Earth stood hard as iron, water like a stone.
Snow had fallen, snow on snow, 
Snow on snow.
In the bleak mid winter, long ago.

Angels and archangels, may have gathered there,
Cherubim and seraphim rising in the air.
Only holy Mary, in her maiden bliss,
Worshiped the beloved with a mothers kiss.

What then can I give him, empty as I am?
If I were a shepherd I would bring a lamb.
If I were a wise man I would know my part.
What then can I give him? I must give my heart.

In the bleak midwinter, frosty wind made moan,
Earth stood hard as iron, water like a stone.
With the love He gave us, we must do our part.
With the love He gave us, we must give our heart.

This time of year we are supposed to be filled with joy, should happily swipe our credit card and hang lights with a song in our heart.  All the other Christmas songs tell us to be cheerful and happy, but there are times when that just doesn’t seem possible.  For whatever reason our heart has turned to stone.  This carol is the theme song for those years when you can’t seem to muster up any Christmas cheer and in the place where we should feel joy we only feel empty.  Sometimes winter seems to have an effect on more than just landscape.  

A few years ago I was in the middle of the holiday rush.  Driving all over town shopping, decorating the tree and for some reason in the middle of it all I felt lost.  Even though I heard the festive songs on the radio and the calendar told me Christmas was right around the corner, my heart didn’t feel anything at all.  I felt lost in the middle of the hustle and bustle.  Somehow, my heart heart felt like the first verse of this song, hard as iron and frozen.  It’s times like this that we are weighed down with the struggle of everyday life.  Like each new layer of snow; each struggle buries us until the landscape of our heart and mind is unrecognizable.  Worries of how to make ends meet, how to pay for expensive gifts when kids don’t understand budgets, hard work at the office going unnoticed, not feeling appreciated at home, whiny kids, screaming babies, a messy house with no help in sight…it all feels so…bleak.

This song reminds me that it is okay to feel a little lost this time of year.  When we feel like there is no place for us, or no one understands, when we feel lost…there is one who suffers with us and knows exactly why our heart is hard.  One who was caught in-between.  Heaven didn’t want him because earth needed him.  We desperately needed him yet, we didn’t want him.  On that cold, dark night heaven sent him to us, the angels rejoiced over him yet only his mother’s kiss and arms could comfort him.  Imagine that, helpless yet divine.  That is how I imagine our souls, helpless yet divine.  Inside our fragile hearts, so easily broken, the holy spirit longs to reside.  

When our hearts have become as hard as iron there is only one thing to do with it…give it up.  When our souls are empty and we feel like we have nothing left to give…to our spouse, our boss, our kids, anybody…we must give it away.  When the strain of the season drops the temperature of your heart a few more degrees, allow the duet of a cry of a baby and the song of angels to warm it and melt your heart.  It may be empty but that is exactly how He wants it…empty so that he can fill it with His love. 

2 Responses

  1. Mari

    Very nice.
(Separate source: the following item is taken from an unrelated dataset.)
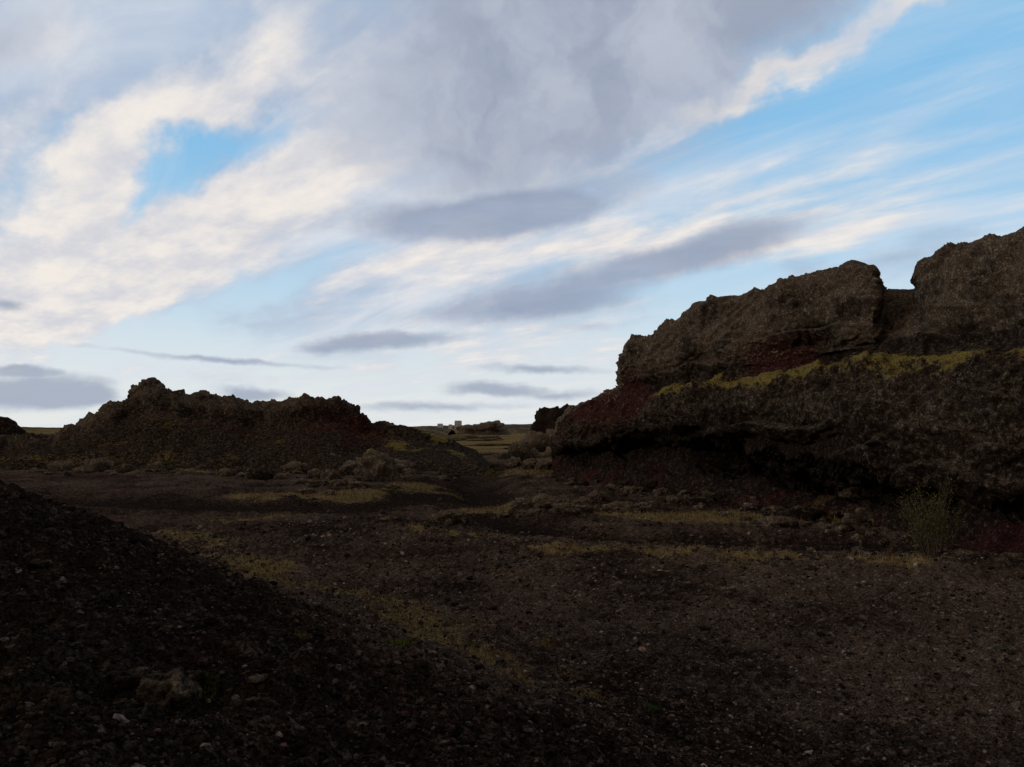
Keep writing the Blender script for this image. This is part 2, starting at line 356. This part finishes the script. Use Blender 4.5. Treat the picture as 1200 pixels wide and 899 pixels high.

I find that the older I get, the more morose the holidays can make me.
    It’s an important reminder to embrace all parts of the process, even if it’s feeling lost or sad or alone. Regroup and accept yourself as valid and then move forward.

  2. Rachel

    What a wonderful post. I have never heard of that song, but as soon as I read your post I looked it up. It is quite applicable to several in my life and I will definitely be sharing with them.